SOUTHWEST HARBOR, Maine — Two years ago, a local engineer got the attention of the aerospace world, and $200,000, when his glove design won the top prize at NASA’s Astronaut Glove Challenge.
Last week, Peter Homer again showed he had the right stuff when he won the second phase of the same NASA design challenge. This time around, Homer is bringing home $250,000 as his prize.
In 2007, Homer founded his company Flagsuit LLC to develop and market his designs.
He said Monday that, in the past two years, he has put himself into debt while improving his glove design and finding other commercial applications for his work, which focuses on pressurized suit technology.
“It will be nice to right the ship a little bit,” Homer said of the prize money. “It will allow me to pay myself a salary for the first time.”
Homer is an aerospace engineer who used to design communications satellites for General Electric. In 2007, working for months at a sewing machine on the dining room table of his Clark Point Road home, Homer designed a glove that, because it has to be worn in the vacuum of space, has to withstand air pressure from within.
For this year’s competition, contestants had to design and submit both a pressure-resistant inner glove and a temperature- and particle-resistant outer glove. Miniscule objects called micrometeoroids move at 17,000 mph in orbital speed, Homer said, and could puncture a spacesuit if the suit is not strong enough.
In a prepared statement about last week’s competition, NASA indicated that Homer beat out a team headed by Ted Southern of Brooklyn, N.Y., by “outscoring his rival in joint-flexibility and in the pressure test.” Southern’s team placed second, winning $100,000.

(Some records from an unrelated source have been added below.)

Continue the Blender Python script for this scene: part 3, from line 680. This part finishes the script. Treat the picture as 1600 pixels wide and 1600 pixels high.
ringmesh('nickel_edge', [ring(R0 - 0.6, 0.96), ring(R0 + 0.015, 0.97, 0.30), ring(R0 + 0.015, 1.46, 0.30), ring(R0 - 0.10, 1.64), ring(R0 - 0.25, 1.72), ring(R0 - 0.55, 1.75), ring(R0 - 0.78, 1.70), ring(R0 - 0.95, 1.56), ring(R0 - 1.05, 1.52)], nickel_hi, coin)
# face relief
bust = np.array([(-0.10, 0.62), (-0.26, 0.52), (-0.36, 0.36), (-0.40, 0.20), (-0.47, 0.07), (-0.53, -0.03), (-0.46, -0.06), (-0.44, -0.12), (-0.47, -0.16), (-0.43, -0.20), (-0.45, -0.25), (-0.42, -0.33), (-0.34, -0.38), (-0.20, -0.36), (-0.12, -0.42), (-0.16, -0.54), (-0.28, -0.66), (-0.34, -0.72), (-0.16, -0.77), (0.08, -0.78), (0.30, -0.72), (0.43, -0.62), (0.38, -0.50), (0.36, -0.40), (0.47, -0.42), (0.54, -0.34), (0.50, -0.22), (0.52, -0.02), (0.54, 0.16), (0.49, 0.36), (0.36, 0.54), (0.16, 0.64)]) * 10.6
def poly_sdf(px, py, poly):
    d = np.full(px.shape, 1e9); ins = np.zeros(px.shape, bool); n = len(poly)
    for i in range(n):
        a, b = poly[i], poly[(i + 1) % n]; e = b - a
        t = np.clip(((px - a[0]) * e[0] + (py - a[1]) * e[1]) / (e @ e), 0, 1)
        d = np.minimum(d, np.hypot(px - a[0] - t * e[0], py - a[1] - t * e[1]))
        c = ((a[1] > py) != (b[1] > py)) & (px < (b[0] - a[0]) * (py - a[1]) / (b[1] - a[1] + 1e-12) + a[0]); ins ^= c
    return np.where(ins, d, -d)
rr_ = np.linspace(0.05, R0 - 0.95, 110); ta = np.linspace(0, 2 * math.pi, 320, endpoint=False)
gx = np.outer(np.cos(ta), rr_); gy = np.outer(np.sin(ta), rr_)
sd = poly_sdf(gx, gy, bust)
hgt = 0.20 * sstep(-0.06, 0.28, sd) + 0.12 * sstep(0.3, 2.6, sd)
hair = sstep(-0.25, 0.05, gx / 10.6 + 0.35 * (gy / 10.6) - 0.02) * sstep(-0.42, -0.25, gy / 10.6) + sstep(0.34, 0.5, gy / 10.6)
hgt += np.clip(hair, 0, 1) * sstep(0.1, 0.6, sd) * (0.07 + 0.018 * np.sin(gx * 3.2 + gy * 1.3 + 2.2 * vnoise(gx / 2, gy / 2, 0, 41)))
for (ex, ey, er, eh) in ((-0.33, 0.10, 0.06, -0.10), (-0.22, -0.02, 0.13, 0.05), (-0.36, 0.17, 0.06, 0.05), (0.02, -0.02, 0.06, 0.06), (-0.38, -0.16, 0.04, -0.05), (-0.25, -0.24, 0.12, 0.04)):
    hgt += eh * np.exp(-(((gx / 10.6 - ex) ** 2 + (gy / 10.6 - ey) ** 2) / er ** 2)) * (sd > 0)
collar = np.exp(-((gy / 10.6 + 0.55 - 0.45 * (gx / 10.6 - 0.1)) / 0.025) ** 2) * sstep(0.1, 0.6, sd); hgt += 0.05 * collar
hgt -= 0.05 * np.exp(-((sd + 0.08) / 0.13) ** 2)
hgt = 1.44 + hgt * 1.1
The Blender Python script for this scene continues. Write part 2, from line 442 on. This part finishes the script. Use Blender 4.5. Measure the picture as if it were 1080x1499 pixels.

According to Homer, both he and Southern won cash prizes last week because each of their prototypes outperformed NASA’s existing design.
“There has been some significant improvement over what they currently use,” Homer said.
The competition was held Nov. 19 at the Astronaut Hall of Fame in Titusville, Fla., near the Kennedy Space Center. The entries were judged by engineers with NASA and with ILC Dover, which manufactures spacesuits for the space agency.
The glove competition is one of six Centennial Challenges managed by NASA’s Innovative Partnership Program, which has awarded $3.65 million in challenge prize money this year, according to the agency.
Homer said he expects NASA to hold another glove competition in the next year or so at which glove prototypes will have to undergo more thorough simulated testing. The first two stages of the competition focused mostly on the physical qualities of the gloves, such as their weight and their ability to withstand pressure and temperature, he said. In the third round, judges will test how well the gloves handle typical astronaut tasks, such as manually operating tools or machinery.
“Testing was fairly limited in the first two rounds,” Homer said.
For the next competition stage, Homer hopes to show NASA how his glove design might fit with a full pressurized body suit prototype. Such a suit would fit inside an astronaut’s outer spacesuit shell, he said. Through his company, Homer already is developing full-body pressurized suits for use as wearable, mobile hyperbaric chambers, he said.
Homer has become something of a regular at NASA design competitions. Last month, he was on a team with fellow Mount Desert Island residents Ben Baxter and Mason Ham that took part in the agency’s lunar soil excavation challenge in San Jose, Calif. The trio built a remote-controlled soil excavator that was designed to op-erate on the moon.
Homer said digging lunar soil poses challenges different from operating a backhoe on Earth. There is no atmosphere on the moon, so soil cannot be sucked up with the aid of a vacuum hose. And the physical properties of lunar soil make it much more compact than any soil most people would be familiar with, he said.
“You can’t stick a shovel into it,” Homer said.
The excavator submitted by the MDI team met NASA’s weight guidelines and could excavate a lot of simulated lunar soil, Homer said, but it failed in the competition. The excavator had unexpected electrical problems and was unable to adequately demonstrate its capabilities during the team’s 30-minute test window, he said.
Homer said that going forward he expects to focus primarily on improving his glove and pressure suit designs.
“That was a little side project,” he said of the excavator challenge. “It was a lot of fun.”